_Problem_:
Restate all the material verbatim, except for the pictures.

_Material_:
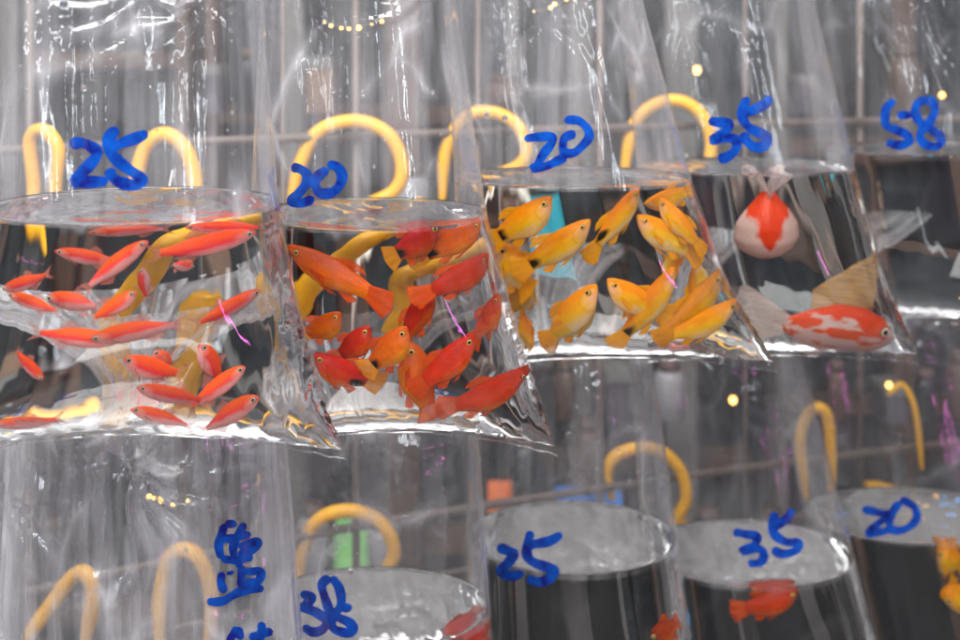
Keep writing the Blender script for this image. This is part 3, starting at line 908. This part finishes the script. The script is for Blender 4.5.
mark(A, [[(69, 144), (82, 143), (92, 147), (97, 153), (93, 161), (82, 172), (71, 183)], [(71, 183), (88, 182), (108, 181)],
         [(148, 133), (136, 138), (122, 143), (111, 147)], [(118, 128), (110, 136), (108, 147), (116, 159), (127, 168), (138, 176), (142, 181), (133, 185), (120, 182), (112, 176), (109, 168)]], 10)
mark(B, [[(291, 167), (300, 169), (307, 175), (306, 184), (298, 194), (292, 201), (302, 203), (314, 198)],
         [(327, 165), (336, 166), (342, 175), (339, 186), (330, 193), (319, 192), (315, 182), (319, 175), (328, 169)]], 8.5)
mark(C, [[(524, 139), (537, 137), (552, 137), (551, 144), (544, 153), (537, 165), (534, 168), (546, 166), (559, 160), (566, 156)],
         [(568, 124), (570, 120), (579, 121), (587, 128), (589, 137), (583, 145), (575, 152), (566, 153), (563, 148), (564, 139), (570, 135), (576, 135)]], 7.6)
mark(D, [[(708, 121), (717, 122), (729, 124), (725, 132), (713, 140), (725, 138), (736, 140), (735, 150), (727, 157), (718, 159)],
         [(770, 96), (765, 104), (753, 110), (744, 113)], [(748, 97), (743, 108), (743, 119), (750, 128), (760, 133), (768, 138), (765, 145), (755, 147), (746, 140), (744, 132)]], 8.5)
mark(E, [[(895, 100), (887, 107), (885, 117), (887, 126), (897, 130), (907, 135), (910, 141), (901, 145), (892, 144), (887, 141)], [(897, 115), (912, 115)],
         [(927, 99), (918, 103), (915, 112), (920, 122), (931, 129), (941, 138), (938, 146), (927, 145), (920, 138), (923, 129), (931, 120), (935, 110), (932, 102), (925, 99)]], 7.5)
mark(G, [[(225, 524), (219, 544), (221, 559)], [(225, 524), (237, 524)], [(221, 540), (236, 537)], [(221, 559), (236, 561), (242, 566)],
         [(245, 523), (234, 544), (234, 557)], [(237, 537), (251, 534)], [(238, 547), (257, 542), (253, 550), (238, 555)], [(234, 561), (253, 557)],
         [(244, 572), (260, 572), (258, 581), (245, 583)], [(222, 572), (221, 583), (225, 593)], [(230, 571), (231, 575)],
         [(207, 602), (223, 601), (240, 592), (264, 588)], [(242, 566), (241, 588)],
         [(238, 627), (228, 643)], [(238, 627), (241, 640)], [(262, 622), (260, 645)], [(249, 638), (273, 631)]], 7.5)
mark(H, [[(300, 594), (312, 597), (306, 605), (303, 608), (315, 612), (326, 621), (322, 630), (312, 632), (303, 626)],
         [(330, 577), (322, 585), (326, 601), (332, 614), (348, 622), (354, 629), (348, 633), (334, 629), (332, 618), (341, 605), (339, 588), (331, 577)], [(341, 609), (352, 607)]], 8)
mark(I, [[(497, 547), (508, 551), (514, 554), (508, 563), (500, 571), (511, 576), (524, 573)], [(562, 534), (550, 541), (536, 544), (528, 546)],
         [(531, 531), (528, 543), (527, 555), (533, 562), (546, 567), (555, 571), (549, 579), (538, 582), (527, 578)]], 8.5)
mark(J, [[(733, 532), (744, 534), (757, 537), (754, 545), (743, 551), (759, 549), (764, 556), (759, 563), (748, 563)], [(793, 509), (787, 518), (776, 526), (772, 527)],
         [(776, 512), (772, 524), (775, 535), (786, 542), (798, 543), (795, 551), (782, 554), (772, 549)]], 7.6)
mark(K, [[(862, 509), (879, 513), (890, 515), (879, 523), (869, 534), (890, 530)],
         [(900, 499), (914, 507), (916, 520), (903, 530), (890, 528), (893, 512), (900, 502)]], 7)

low_hook(A, [P(190, 206, .80), P(184, 222, .70)], [(175, 240), (150, 275), (120, 312), (113, 345), (118, 380), (126, 412)], .603, .0050, 'yellow hook curving down behind the slim red fish, left one')
low_hook(A, [], [(207, 294), (202, 308), (198, 332), (190, 368), (180, 396)], .603, .0052, 'yellow hook curving down behind the slim red fish, right one', ((0.0, .02, -.03), (0.0, .1, -.06), (0, .19, -.05)))
low_hook(B, [P(420, 200, .74)], [(375, 236), (340, 262), (306, 290), (298, 318)], .672, .0048, 'yellow hook slanting down behind the large dark red fish')
low_hook(B, [P(440, 250, .73)], [(418, 270), (402, 282), (404, 310), (388, 334)], .672, .0048, 'yellow hook curving behind the red fish in the middle of the second bag')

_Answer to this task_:
Keep writing the Blender script for this image. This is part 3, starting at line 908. This part finishes the script. The script is for Blender 4.5.
mark(A, [[(69, 144), (82, 143), (92, 147), (97, 153), (93, 161), (82, 172), (71, 183)], [(71, 183), (88, 182), (108, 181)],
         [(148, 133), (136, 138), (122, 143), (111, 147)], [(118, 128), (110, 136), (108, 147), (116, 159), (127, 168), (138, 176), (142, 181), (133, 185), (120, 182), (112, 176), (109, 168)]], 10)
mark(B, [[(291, 167), (300, 169), (307, 175), (306, 184), (298, 194), (292, 201), (302, 203), (314, 198)],
         [(327, 165), (336, 166), (342, 175), (339, 186), (330, 193), (319, 192), (315, 182), (319, 175), (328, 169)]], 8.5)
mark(C, [[(524, 139), (537, 137), (552, 137), (551, 144), (544, 153), (537, 165), (534, 168), (546, 166), (559, 160), (566, 156)],
         [(568, 124), (570, 120), (579, 121), (587, 128), (589, 137), (583, 145), (575, 152), (566, 153), (563, 148), (564, 139), (570, 135), (576, 135)]], 7.6)
mark(D, [[(708, 121), (717, 122), (729, 124), (725, 132), (713, 140), (725, 138), (736, 140), (735, 150), (727, 157), (718, 159)],
         [(770, 96), (765, 104), (753, 110), (744, 113)], [(748, 97), (743, 108), (743, 119), (750, 128), (760, 133), (768, 138), (765, 145), (755, 147), (746, 140), (744, 132)]], 8.5)
mark(E, [[(895, 100), (887, 107), (885, 117), (887, 126), (897, 130), (907, 135), (910, 141), (901, 145), (892, 144), (887, 141)], [(897, 115), (912, 115)],
         [(927, 99), (918, 103), (915, 112), (920, 122), (931, 129), (941, 138), (938, 146), (927, 145), (920, 138), (923, 129), (931, 120), (935, 110), (932, 102), (925, 99)]], 7.5)
mark(G, [[(225, 524), (219, 544), (221, 559)], [(225, 524), (237, 524)], [(221, 540), (236, 537)], [(221, 559), (236, 561), (242, 566)],
         [(245, 523), (234, 544), (234, 557)], [(237, 537), (251, 534)], [(238, 547), (257, 542), (253, 550), (238, 555)], [(234, 561), (253, 557)],
         [(244, 572), (260, 572), (258, 581), (245, 583)], [(222, 572), (221, 583), (225, 593)], [(230, 571), (231, 575)],
         [(207, 602), (223, 601), (240, 592), (264, 588)], [(242, 566), (241, 588)],
         [(238, 627), (228, 643)], [(238, 627), (241, 640)], [(262, 622), (260, 645)], [(249, 638), (273, 631)]], 7.5)
mark(H, [[(300, 594), (312, 597), (306, 605), (303, 608), (315, 612), (326, 621), (322, 630), (312, 632), (303, 626)],
         [(330, 577), (322, 585), (326, 601), (332, 614), (348, 622), (354, 629), (348, 633), (334, 629), (332, 618), (341, 605), (339, 588), (331, 577)], [(341, 609), (352, 607)]], 8)
mark(I, [[(497, 547), (508, 551), (514, 554), (508, 563), (500, 571), (511, 576), (524, 573)], [(562, 534), (550, 541), (536, 544), (528, 546)],
         [(531, 531), (528, 543), (527, 555), (533, 562), (546, 567), (555, 571), (549, 579), (538, 582), (527, 578)]], 8.5)
mark(J, [[(733, 532), (744, 534), (757, 537), (754, 545), (743, 551), (759, 549), (764, 556), (759, 563), (748, 563)], [(793, 509), (787, 518), (776, 526), (772, 527)],
         [(776, 512), (772, 524), (775, 535), (786, 542), (798, 543), (795, 551), (782, 554), (772, 549)]], 7.6)
mark(K, [[(862, 509), (879, 513), (890, 515), (879, 523), (869, 534), (890, 530)],
         [(900, 499), (914, 507), (916, 520), (903, 530), (890, 528), (893, 512), (900, 502)]], 7)

low_hook(A, [P(190, 206, .80), P(184, 222, .70)], [(175, 240), (150, 275), (120, 312), (113, 345), (118, 380), (126, 412)], .603, .0050, 'yellow hook curving down behind the slim red fish, left one')
low_hook(A, [], [(207, 294), (202, 308), (198, 332), (190, 368), (180, 396)], .603, .0052, 'yellow hook curving down behind the slim red fish, right one', ((0.0, .02, -.03), (0.0, .1, -.06), (0, .19, -.05)))
low_hook(B, [P(420, 200, .74)], [(375, 236), (340, 262), (306, 290), (298, 318)], .672, .0048, 'yellow hook slanting down behind the large dark red fish')
low_hook(B, [P(440, 250, .73)], [(418, 270), (402, 282), (404, 310), (388, 334)], .672, .0048, 'yellow hook curving behind the red fish in the middle of the second bag')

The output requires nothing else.